Items listed in a dataset
##########

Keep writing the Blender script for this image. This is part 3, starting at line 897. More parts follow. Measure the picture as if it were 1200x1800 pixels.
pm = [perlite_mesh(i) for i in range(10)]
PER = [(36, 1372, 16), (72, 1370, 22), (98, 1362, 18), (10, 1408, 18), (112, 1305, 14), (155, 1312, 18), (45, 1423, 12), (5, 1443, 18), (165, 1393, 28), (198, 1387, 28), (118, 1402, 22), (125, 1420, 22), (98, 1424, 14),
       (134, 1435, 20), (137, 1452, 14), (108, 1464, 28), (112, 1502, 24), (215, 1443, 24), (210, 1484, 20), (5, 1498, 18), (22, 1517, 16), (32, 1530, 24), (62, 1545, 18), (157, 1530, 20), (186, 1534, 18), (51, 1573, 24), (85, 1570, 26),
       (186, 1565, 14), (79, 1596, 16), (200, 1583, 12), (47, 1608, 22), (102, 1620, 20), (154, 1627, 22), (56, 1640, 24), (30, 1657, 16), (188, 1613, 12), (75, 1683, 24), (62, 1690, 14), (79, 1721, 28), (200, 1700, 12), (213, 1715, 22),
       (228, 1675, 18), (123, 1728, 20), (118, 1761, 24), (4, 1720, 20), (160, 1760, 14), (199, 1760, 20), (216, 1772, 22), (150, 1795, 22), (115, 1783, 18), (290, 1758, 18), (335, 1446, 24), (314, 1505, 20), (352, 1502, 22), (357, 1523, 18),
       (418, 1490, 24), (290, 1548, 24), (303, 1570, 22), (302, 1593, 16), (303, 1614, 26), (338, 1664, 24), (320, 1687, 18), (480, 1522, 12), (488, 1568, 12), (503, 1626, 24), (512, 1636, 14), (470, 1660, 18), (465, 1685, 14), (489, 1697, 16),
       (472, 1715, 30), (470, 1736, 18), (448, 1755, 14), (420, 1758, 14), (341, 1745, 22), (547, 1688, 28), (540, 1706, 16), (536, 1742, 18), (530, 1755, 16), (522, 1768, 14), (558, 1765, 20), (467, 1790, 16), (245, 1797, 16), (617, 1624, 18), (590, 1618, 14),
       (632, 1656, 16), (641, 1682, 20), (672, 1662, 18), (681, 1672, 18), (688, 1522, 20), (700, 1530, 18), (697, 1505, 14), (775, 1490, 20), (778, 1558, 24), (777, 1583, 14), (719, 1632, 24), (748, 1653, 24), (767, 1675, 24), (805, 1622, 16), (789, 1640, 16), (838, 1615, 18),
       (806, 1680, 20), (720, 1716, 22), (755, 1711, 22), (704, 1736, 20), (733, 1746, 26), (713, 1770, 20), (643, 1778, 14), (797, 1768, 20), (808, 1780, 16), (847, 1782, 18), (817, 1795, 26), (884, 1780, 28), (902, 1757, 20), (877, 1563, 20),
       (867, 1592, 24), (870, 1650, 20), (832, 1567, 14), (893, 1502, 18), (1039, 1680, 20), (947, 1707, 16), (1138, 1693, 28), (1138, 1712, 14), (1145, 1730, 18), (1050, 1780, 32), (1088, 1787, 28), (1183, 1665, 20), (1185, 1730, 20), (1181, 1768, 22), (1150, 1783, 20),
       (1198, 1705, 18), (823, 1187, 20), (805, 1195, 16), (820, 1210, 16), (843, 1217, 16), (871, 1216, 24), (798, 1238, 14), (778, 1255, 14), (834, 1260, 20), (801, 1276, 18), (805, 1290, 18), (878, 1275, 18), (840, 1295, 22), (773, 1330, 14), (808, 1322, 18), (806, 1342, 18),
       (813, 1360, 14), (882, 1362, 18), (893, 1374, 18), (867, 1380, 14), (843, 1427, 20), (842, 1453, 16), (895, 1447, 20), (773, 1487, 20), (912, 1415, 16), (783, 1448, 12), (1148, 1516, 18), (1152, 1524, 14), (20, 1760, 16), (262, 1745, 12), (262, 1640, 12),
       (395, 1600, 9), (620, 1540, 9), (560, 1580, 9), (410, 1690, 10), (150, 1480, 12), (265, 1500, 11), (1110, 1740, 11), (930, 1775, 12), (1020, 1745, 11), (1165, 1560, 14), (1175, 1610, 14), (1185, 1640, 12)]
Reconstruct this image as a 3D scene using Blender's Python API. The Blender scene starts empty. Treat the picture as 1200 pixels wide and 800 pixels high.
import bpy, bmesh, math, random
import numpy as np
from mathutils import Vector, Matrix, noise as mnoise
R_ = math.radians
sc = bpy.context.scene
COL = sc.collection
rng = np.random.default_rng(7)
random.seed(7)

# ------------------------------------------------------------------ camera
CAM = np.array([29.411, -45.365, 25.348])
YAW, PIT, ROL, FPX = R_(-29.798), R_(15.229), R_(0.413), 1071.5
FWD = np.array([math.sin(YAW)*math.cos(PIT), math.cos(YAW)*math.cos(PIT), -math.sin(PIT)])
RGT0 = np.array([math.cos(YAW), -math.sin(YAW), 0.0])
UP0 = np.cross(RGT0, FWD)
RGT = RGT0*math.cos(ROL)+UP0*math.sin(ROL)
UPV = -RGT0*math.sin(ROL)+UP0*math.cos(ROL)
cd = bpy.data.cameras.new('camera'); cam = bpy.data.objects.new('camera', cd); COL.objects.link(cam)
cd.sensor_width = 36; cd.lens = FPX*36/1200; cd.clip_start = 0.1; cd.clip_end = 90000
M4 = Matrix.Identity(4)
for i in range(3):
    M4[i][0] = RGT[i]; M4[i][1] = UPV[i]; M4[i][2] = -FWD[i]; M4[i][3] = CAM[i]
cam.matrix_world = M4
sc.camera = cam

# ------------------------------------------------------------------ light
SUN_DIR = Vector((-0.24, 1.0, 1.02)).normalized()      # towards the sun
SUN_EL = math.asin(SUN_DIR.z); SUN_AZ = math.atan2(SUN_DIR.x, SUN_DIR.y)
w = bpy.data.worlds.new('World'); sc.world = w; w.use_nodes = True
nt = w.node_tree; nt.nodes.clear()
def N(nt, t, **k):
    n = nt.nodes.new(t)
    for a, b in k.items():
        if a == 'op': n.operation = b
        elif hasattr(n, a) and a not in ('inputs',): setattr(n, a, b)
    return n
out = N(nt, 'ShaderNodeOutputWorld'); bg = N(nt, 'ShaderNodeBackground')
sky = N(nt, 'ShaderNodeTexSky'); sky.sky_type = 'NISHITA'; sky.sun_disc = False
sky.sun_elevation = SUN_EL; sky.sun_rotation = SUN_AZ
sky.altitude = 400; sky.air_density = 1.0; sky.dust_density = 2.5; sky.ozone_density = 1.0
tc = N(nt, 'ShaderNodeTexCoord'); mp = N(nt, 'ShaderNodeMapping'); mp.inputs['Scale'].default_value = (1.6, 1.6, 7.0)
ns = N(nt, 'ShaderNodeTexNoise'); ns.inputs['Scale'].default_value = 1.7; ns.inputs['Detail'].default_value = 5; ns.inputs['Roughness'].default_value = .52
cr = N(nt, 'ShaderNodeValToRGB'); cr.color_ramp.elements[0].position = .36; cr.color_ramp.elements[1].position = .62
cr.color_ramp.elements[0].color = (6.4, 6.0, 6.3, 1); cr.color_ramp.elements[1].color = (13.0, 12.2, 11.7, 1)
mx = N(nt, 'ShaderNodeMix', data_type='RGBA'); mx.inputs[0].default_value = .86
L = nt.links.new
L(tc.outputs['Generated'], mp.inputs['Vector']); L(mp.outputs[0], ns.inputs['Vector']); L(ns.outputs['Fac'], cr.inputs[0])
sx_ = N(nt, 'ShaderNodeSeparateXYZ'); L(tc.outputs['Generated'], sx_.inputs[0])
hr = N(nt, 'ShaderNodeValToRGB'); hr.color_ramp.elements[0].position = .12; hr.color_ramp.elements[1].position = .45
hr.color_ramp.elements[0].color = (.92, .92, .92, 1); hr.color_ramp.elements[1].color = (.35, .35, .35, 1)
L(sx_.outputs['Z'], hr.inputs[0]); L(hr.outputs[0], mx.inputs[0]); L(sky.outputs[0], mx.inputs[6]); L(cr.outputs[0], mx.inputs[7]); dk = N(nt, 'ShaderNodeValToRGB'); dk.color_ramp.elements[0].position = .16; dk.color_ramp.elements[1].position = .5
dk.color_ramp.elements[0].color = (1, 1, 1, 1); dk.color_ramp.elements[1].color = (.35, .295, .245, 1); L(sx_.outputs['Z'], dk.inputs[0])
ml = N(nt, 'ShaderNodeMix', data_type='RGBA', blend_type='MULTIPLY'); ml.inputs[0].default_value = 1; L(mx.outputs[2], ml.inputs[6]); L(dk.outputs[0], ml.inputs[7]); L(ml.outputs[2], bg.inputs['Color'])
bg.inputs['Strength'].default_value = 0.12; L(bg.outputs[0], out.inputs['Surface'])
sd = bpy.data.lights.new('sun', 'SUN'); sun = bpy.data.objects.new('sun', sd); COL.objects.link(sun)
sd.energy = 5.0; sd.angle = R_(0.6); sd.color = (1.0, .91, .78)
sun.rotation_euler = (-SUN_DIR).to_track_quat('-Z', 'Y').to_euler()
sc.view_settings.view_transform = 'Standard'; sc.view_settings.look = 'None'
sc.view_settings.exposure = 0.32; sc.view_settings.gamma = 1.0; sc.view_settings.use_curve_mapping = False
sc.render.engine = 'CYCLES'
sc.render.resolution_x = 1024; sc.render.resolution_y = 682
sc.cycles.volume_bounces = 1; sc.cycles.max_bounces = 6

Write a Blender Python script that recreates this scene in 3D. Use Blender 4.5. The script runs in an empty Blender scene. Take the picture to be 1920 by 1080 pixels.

##########

*REQUIRED TASK*
From the listing above, output exactly the run of lines that starts with the line containing "Reconstruct this image" and ends with the line containing "random.seed(7)".

*EXPECTED ANSWER*
Reconstruct this image as a 3D scene using Blender's Python API. The Blender scene starts empty. Treat the picture as 1200 pixels wide and 800 pixels high.
import bpy, bmesh, math, random
import numpy as np
from mathutils import Vector, Matrix, noise as mnoise
R_ = math.radians
sc = bpy.context.scene
COL = sc.collection
rng = np.random.default_rng(7)
random.seed(7)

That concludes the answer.